══ INFORMATION PROVIDED ══
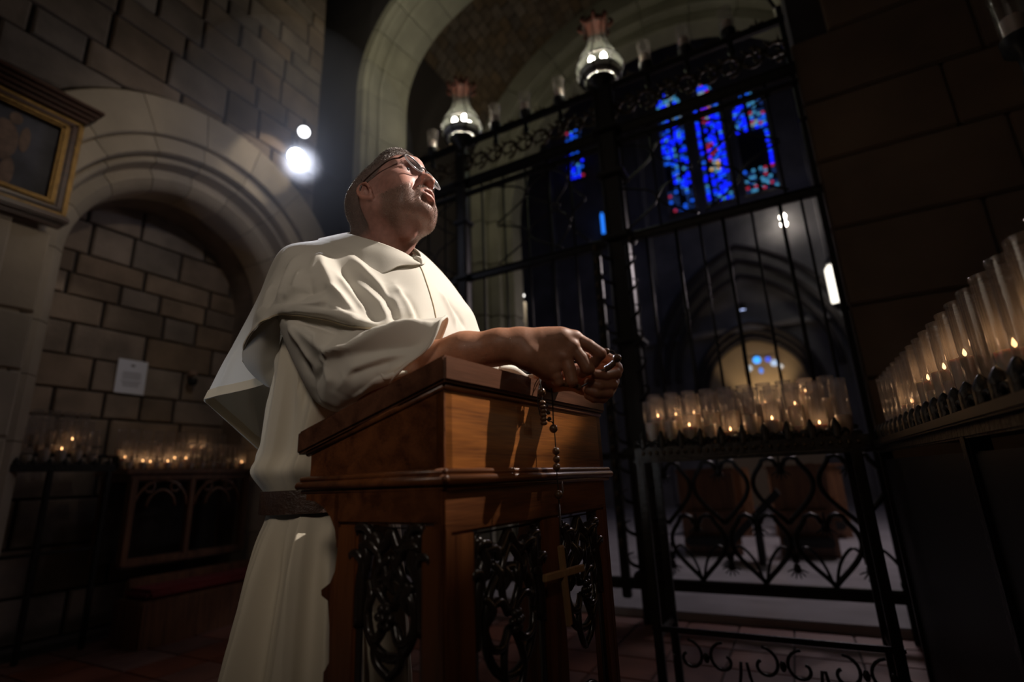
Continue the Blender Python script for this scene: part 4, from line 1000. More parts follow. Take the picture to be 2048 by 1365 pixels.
for x, y, hw, hh in ((1125, 975, .0055, .011), (1120, 1032, .0045, .021)):
    o = part('medal', MB().lathe([(.0001, -.0012), (.9, -.0012), (1.0, -.0004), (1.0, .0004), (.9, .0012), (.0001, .0012)], n=20), medm, ros, smooth=40, loc=rpx(x, y, .016), label='oval pewter medal')
    o.rotation_euler = (R(90), 0, R(90)-TL+R(25)); o.scale = (hh*.62 if hh < .02 else .010, hh, 1)
# the cross
ca = onf(1121, 1092, .014); cb = onf(1139, 1252, .014); cl = onf(1087, 1158, .014); cr = onf(1165, 1136, .014)
def bar3(a, b, w, t, nrm):
    a = np.asarray(a); b = np.asarray(b); d = (b-a); L_ = np.linalg.norm(d); d = d/L_; s = np.cross(d, nrm); s /= np.linalg.norm(s); n = np.cross(s, d)
    bm = bmesh.new(); bmesh.ops.create_cube(bm, size=1)
    for v in bm.verts: v.co = Vector(s*v.co[0]*w+n*v.co[1]*t+d*v.co[2]*L_)
    bmesh.ops.bevel(bm, geom=bm.edges[:], offset=.0012, segments=2, affect='EDGES'); me = bpy.data.meshes.new('bar'); bm.to_mesh(me); bm.free(); return me, (a+b)/2
me, c = bar3(ca, cb, .0135, .008, lv); part('cross_upright', me, crossm, ros, loc=rp(c), label='pale wooden upright of the cross')
me, c = bar3(cl, cr, .0125, .0075, lv); part('cross_arm', me, crossm, ros, loc=rp(c+lv*.001), label='pale wooden arm of the cross')
# the part in the hands
for x, y, zc, r in ((1213, 703, .955, .0062), (1234, 717, .95, .0082), (1135, 769, .92, .0055), (1156, 775, .93, .0062)):
    part('bead', MB().ball((0, 0, 0), r, 14, 10), beadm, ros, smooth=True, loc=rp(at(x, y, zc)))
for k in range(6):
    o = part('bead', MB().ball((0, 0, 0), (.0062, .0062, .003), 12, 8), beadm, ros, smooth=True, loc=rp(at(1212+k*3.0, 738-k*1.5-(k*k)*.12, .95)))
    o.rotation_euler = (0, R(75), R(20))
part('cord', MB().tube([rp(at(1185, 712, .965)), rp(at(1213, 703, .955)), rp(at(1226, 703, .955)), rp(at(1234, 717, .952)), rp(at(1228, 730, .95)), rp(at(1212, 739, .952)), rp(at(1190, 742, .96))], .0013, 6), cordm, ros)
part('cord', MB().tube([rp(at(1104, 766, .97)), rp(at(1120, 770, .93)), rp(at(1156, 776, .93)), rp(at(1178, 765, .95))], .0013, 6), cordm, ros)
# ================================================================== small signed-distance sculpting kit
import openvdb
class SDF:
    def __init__(s): s.p = []
    def ell(s, c, r, k=.01, op=1, rot=None): s.p.append(('e', np.array(c, float), np.array(r, float) if hasattr(r, '__len__') else np.array([r]*3, float), k, op, rot)); return s
    def cap(s, a, b, ra, rb=None, k=.01, op=1): s.p.append(('c', np.array(a, float), np.array(b, float), ra, ra if rb is None else rb, k, op)); return s
    def chain(s, pts, rs, k=.01, op=1):
        for i in range(len(pts)-1): s.cap(pts[i], pts[i+1], rs[i], rs[i+1], k, op)
        return s
    def build(s, vox, pad=.01, adapt=0.0):
        lo = np.array([1e9]*3); hi = -lo
        for q in s.p:
            if q[-2 if q[0] == 'e' else -1] == -1: continue
            if q[0] == 'e': r = max(q[2]); lo = np.minimum(lo, q[1]-r); hi = np.maximum(hi, q[1]+r)
            else: r = max(q[3], q[4]); lo = np.minimum(lo, np.minimum(q[1], q[2])-r); hi = np.maximum(hi, np.maximum(q[1], q[2])+r)
        lo -= pad; hi += pad; n = np.ceil((hi-lo)/vox).astype(int)+1
        D = np.full(n, .05, np.float32); ax = [lo[i]+vox*np.arange(n[i]) for i in range(3)]
        for q in s.p:
            if q[0] == 'e':
                _, c, r, k, op, rot = q; m = max(r)+k+3*vox; a0, a1 = c-m, c+m
            else:
                _, a, b, ra, rb, k, op = q; m = max(ra, rb)+k+3*vox; a0 = np.minimum(a, b)-m; a1 = np.maximum(a, b)+m
            i0 = np.clip(((a0-lo)/vox).astype(int), 0, n-1); i1 = np.clip(((a1-lo)/vox).astype(int)+1, 1, n)
            if (i1 <= i0).any(): continue
            sl = tuple(slice(i0[i], i1[i]) for i in range(3))
            X, Y, Z = np.meshgrid(*[ax[i][sl[i]] for i in range(3)], indexing='ij', sparse=True)
            if q[0] == 'e':
                x, y, z = X-c[0], Y-c[1], Z-c[2]
                if rot is not None: x, y, z = (rot[0][0]*x+rot[0][1]*y+rot[0][2]*z, rot[1][0]*x+rot[1][1]*y+rot[1][2]*z, rot[2][0]*x+rot[2][1]*y+rot[2][2]*z)
                k0 = np.sqrt((x/r[0])**2+(y/r[1])**2+(z/r[2])**2); k1 = np.sqrt((x/r[0]**2)**2+(y/r[1]**2)**2+(z/r[2]**2)**2)+1e-9
                d = k0*(k0-1)/k1
            else:
                ab = b-a; l2 = max(ab@ab, 1e-12)
                h = np.clip(((X-a[0])*ab[0]+(Y-a[1])*ab[1]+(Z-a[2])*ab[2])/l2, 0, 1)
                d = np.sqrt((X-a[0]-ab[0]*h)**2+(Y-a[1]-ab[1]*h)**2+(Z-a[2]-ab[2]*h)**2)-(ra+(rb-ra)*h)
            o = D[sl]
            if op == 1:
                h = np.clip(k-np.abs(d-o), 0, None)/max(k, 1e-6); D[sl] = np.minimum(d, o)-h*h*k*.25
            else:
                d = -d; h = np.clip(k-np.abs(d-o), 0, None)/max(k, 1e-6); D[sl] = np.maximum(d, o)+h*h*k*.25
        g = openvdb.FloatGrid(background=.05); g.copyFromArray(D.astype(np.float32)); pts, tris, quads = g.convertToPolygons(isovalue=0.0, adaptivity=adapt)
        pts = np.array(pts, float)*vox+lo
        F_ = [tuple(t[::-1]) for t in tris.tolist()]+[tuple(t[::-1]) for t in quads.tolist()]
        return pts, F_
def smooth_pts(pts, F_, it=2, lam=.5):
    E = set()
    e = []
    for f in F_:
        for i in range(len(f)): e.append((f[i], f[(i+1) % len(f)]))
    e = np.array(e); e = np.concatenate([e, e[:, ::-1]])
    for _ in range(it):
        s = np.zeros_like(pts); c = np.zeros(len(pts)); np.add.at(s, e[:, 0], pts[e[:, 1]]); np.add.at(c, e[:, 0], 1)
        pts = pts*(1-lam)+lam*s/np.maximum(c, 1)[:, None]
    return pts
def normals(pts, F_):
    N_ = np.zeros_like(pts); T3 = np.array([f[:3] for f in F_]); n = np.cross(pts[T3[:, 1]]-pts[T3[:, 0]], pts[T3[:, 2]]-pts[T3[:, 0]])
    for i in range(3): np.add.at(N_, T3[:, i], n)
    Q = np.array([f for f in F_ if len(f) == 4])
    if len(Q):
        n = np.cross(pts[Q[:, 2]]-pts[Q[:, 0]], pts[Q[:, 3]]-pts[Q[:, 0]])
        np.add.at(N_, Q[:, 3], n)
    return N_/np.maximum(np.linalg.norm(N_, axis=1), 1e-12)[:, None]
def np_mesh(name, pts, F_, smooth=True, colors=None):
    me = bpy.data.meshes.new(name); me.from_pydata(pts.tolist(), [], F_); me.update()
    if smooth: me.polygons.foreach_set('use_smooth', [True]*len(me.polygons))
    if colors is not None:
        at_ = me.color_attributes.new('tint', 'FLOAT_COLOR', 'POINT'); c = np.ones((len(pts), 4)); c[:, :3] = colors; at_.data.foreach_set('color', c.ravel())
    return me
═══
> _GOAL_
Say how many lines above hold the word "part", giving only the count.

> _EXERCISE OUTPUT_
9